• Task details:
Your task is to transcribe the records exactly, skipping every image.

********************

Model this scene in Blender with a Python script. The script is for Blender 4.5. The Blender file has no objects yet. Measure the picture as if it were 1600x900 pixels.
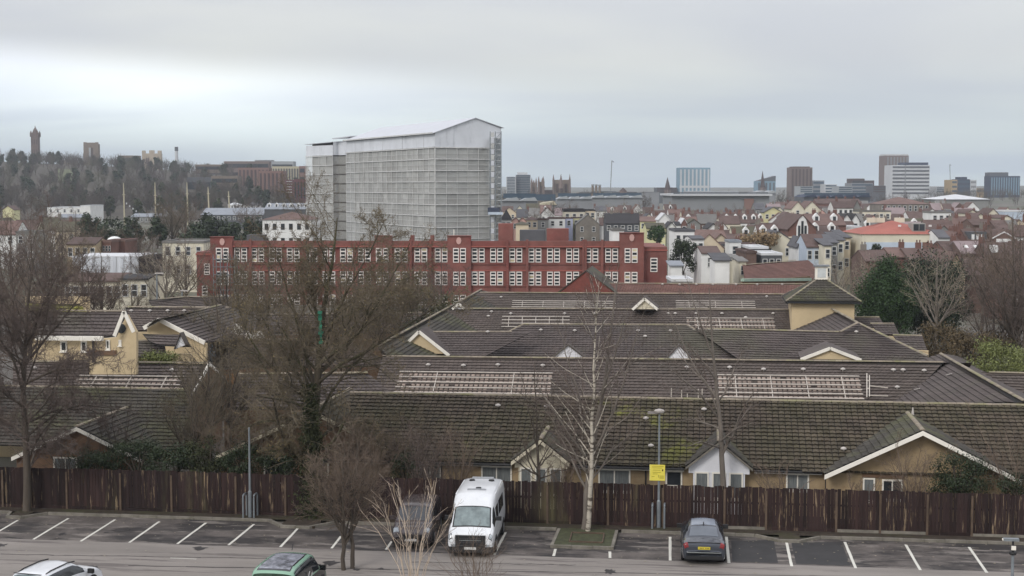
import bpy, math, random
import numpy as np
from mathutils import Matrix, Vector
from math import sin, cos, tan, pi, radians as R, atan2, hypot, sqrt
scene = bpy.context.scene
col = scene.collection
rnd = random.Random(7)
# ---------------------------------------------------------------- camera
TH = R(7.6); PH = math.atan(160/2311); F = 2311.0; H = 16.2
cam = bpy.data.cameras.new('camera'); cam.sensor_width = 36; cam.lens = F/1600*36
cam.clip_start = 0.5; cam.clip_end = 9000
camo = bpy.data.objects.new('camera', cam); col.objects.link(camo)
camo.location = (0, 0, H); camo.rotation_euler = (pi/2-PH, 0, TH)
scene.camera = camo
# ---------------------------------------------------------------- sky and light
SKY = 0.10
wd = bpy.data.worlds.new('World'); scene.world = wd; wd.use_nodes = True
nt = wd.node_tree; nt.nodes.clear(); N = nt.nodes.new; Lk = nt.links.new
out = N('ShaderNodeOutputWorld'); bg = N('ShaderNodeBackground'); Lk(bg.outputs[0], out.inputs[0])
bg.inputs[1].default_value = SKY
sky = N('ShaderNodeTexSky'); sky.sky_type = 'NISHITA'; sky.sun_disc = False
SUN_EL, SUN_AZ = R(36), R(-150)
sky.sun_elevation = SUN_EL; sky.sun_rotation = SUN_AZ; sky.air_density = 1.0; sky.dust_density = 4
tc = N('ShaderNodeTexCoord'); sp = N('ShaderNodeSeparateXYZ'); Lk(tc.outputs['Generated'], sp.inputs[0])
def wmath(op, a, b=None):
    m = N('ShaderNodeMath'); m.operation = op
    for k, x in enumerate((a, b)):
        if x is None: continue
        if isinstance(x, (int, float)): m.inputs[k].default_value = x
        else: Lk(x, m.inputs[k])
    return m.outputs[0]
zc = wmath('MAXIMUM', sp.outputs[2], 0.0)
# cloud sheet: direction projected on a flat deck so that the bands lie down towards the horizon
den = wmath('ADD', zc, 0.13)
cx = wmath('DIVIDE', sp.outputs[0], den); cy = wmath('DIVIDE', sp.outputs[1], den)
cv = N('ShaderNodeCombineXYZ'); Lk(cx, cv.inputs[0]); Lk(cy, cv.inputs[1])
mp = N('ShaderNodeMapping'); Lk(cv.outputs[0], mp.inputs[0]); mp.inputs['Rotation'].default_value = (0, 0, R(27)); mp.inputs['Scale'].default_value = (0.8, 1.05, 1); mp.inputs['Location'].default_value = (1.30, 0.52, 0)
nz = N('ShaderNodeTexNoise'); Lk(mp.outputs[0], nz.inputs[0]); nz.inputs['Scale'].default_value = 0.62; nz.inputs['Detail'].default_value = 4; nz.inputs['Roughness'].default_value = 0.42; nz.inputs['Distortion'].default_value = 0.5
cr = N('ShaderNodeValToRGB'); Lk(nz.outputs[0], cr.inputs[0])
cr.color_ramp.interpolation = 'EASE'
cr.color_ramp.elements[0].position = 0.40; cr.color_ramp.elements[0].color = (6.55, 6.65, 7.1, 1)
cr.color_ramp.elements[1].position = 0.66; cr.color_ramp.elements[1].color = (7.7, 7.7, 7.6, 1)
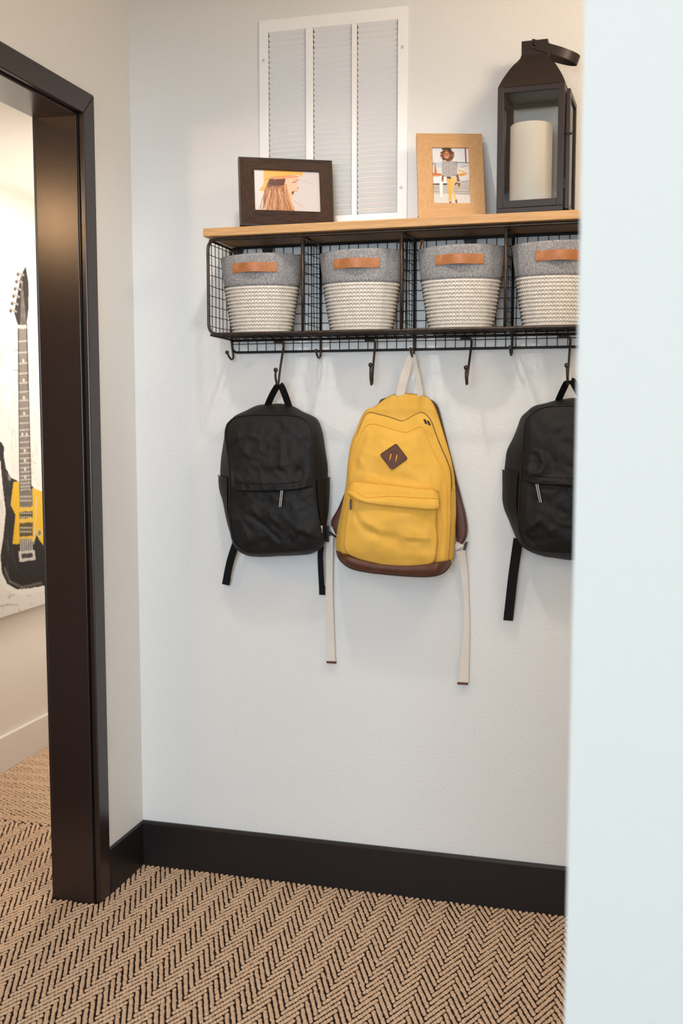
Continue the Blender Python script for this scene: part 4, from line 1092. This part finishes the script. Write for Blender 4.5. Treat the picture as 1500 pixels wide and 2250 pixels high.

********************

• Exercise response:
Model this scene in Blender with a Python script. The script is for Blender 4.5. The Blender file has no objects yet. Measure the picture as if it were 1600x900 pixels.
import bpy, math, random
import numpy as np
from mathutils import Matrix, Vector
from math import sin, cos, tan, pi, radians as R, atan2, hypot, sqrt
scene = bpy.context.scene
col = scene.collection
rnd = random.Random(7)
# ---------------------------------------------------------------- camera
TH = R(7.6); PH = math.atan(160/2311); F = 2311.0; H = 16.2
cam = bpy.data.cameras.new('camera'); cam.sensor_width = 36; cam.lens = F/1600*36
cam.clip_start = 0.5; cam.clip_end = 9000
camo = bpy.data.objects.new('camera', cam); col.objects.link(camo)
camo.location = (0, 0, H); camo.rotation_euler = (pi/2-PH, 0, TH)
scene.camera = camo
# ---------------------------------------------------------------- sky and light
SKY = 0.10
wd = bpy.data.worlds.new('World'); scene.world = wd; wd.use_nodes = True
nt = wd.node_tree; nt.nodes.clear(); N = nt.nodes.new; Lk = nt.links.new
out = N('ShaderNodeOutputWorld'); bg = N('ShaderNodeBackground'); Lk(bg.outputs[0], out.inputs[0])
bg.inputs[1].default_value = SKY
sky = N('ShaderNodeTexSky'); sky.sky_type = 'NISHITA'; sky.sun_disc = False
SUN_EL, SUN_AZ = R(36), R(-150)
sky.sun_elevation = SUN_EL; sky.sun_rotation = SUN_AZ; sky.air_density = 1.0; sky.dust_density = 4
tc = N('ShaderNodeTexCoord'); sp = N('ShaderNodeSeparateXYZ'); Lk(tc.outputs['Generated'], sp.inputs[0])
def wmath(op, a, b=None):
    m = N('ShaderNodeMath'); m.operation = op
    for k, x in enumerate((a, b)):
        if x is None: continue
        if isinstance(x, (int, float)): m.inputs[k].default_value = x
        else: Lk(x, m.inputs[k])
    return m.outputs[0]
zc = wmath('MAXIMUM', sp.outputs[2], 0.0)
# cloud sheet: direction projected on a flat deck so that the bands lie down towards the horizon
den = wmath('ADD', zc, 0.13)
cx = wmath('DIVIDE', sp.outputs[0], den); cy = wmath('DIVIDE', sp.outputs[1], den)
cv = N('ShaderNodeCombineXYZ'); Lk(cx, cv.inputs[0]); Lk(cy, cv.inputs[1])
mp = N('ShaderNodeMapping'); Lk(cv.outputs[0], mp.inputs[0]); mp.inputs['Rotation'].default_value = (0, 0, R(27)); mp.inputs['Scale'].default_value = (0.8, 1.05, 1); mp.inputs['Location'].default_value = (1.30, 0.52, 0)
nz = N('ShaderNodeTexNoise'); Lk(mp.outputs[0], nz.inputs[0]); nz.inputs['Scale'].default_value = 0.62; nz.inputs['Detail'].default_value = 4; nz.inputs['Roughness'].default_value = 0.42; nz.inputs['Distortion'].default_value = 0.5
cr = N('ShaderNodeValToRGB'); Lk(nz.outputs[0], cr.inputs[0])
cr.color_ramp.interpolation = 'EASE'
cr.color_ramp.elements[0].position = 0.40; cr.color_ramp.elements[0].color = (6.55, 6.65, 7.1, 1)
cr.color_ramp.elements[1].position = 0.66; cr.color_ramp.elements[1].color = (7.7, 7.7, 7.6, 1)
Continue the Blender Python script for this scene: part 4, from line 1092. This part finishes the script. Write for Blender 4.5. Treat the picture as 1500 pixels wide and 2250 pixels high.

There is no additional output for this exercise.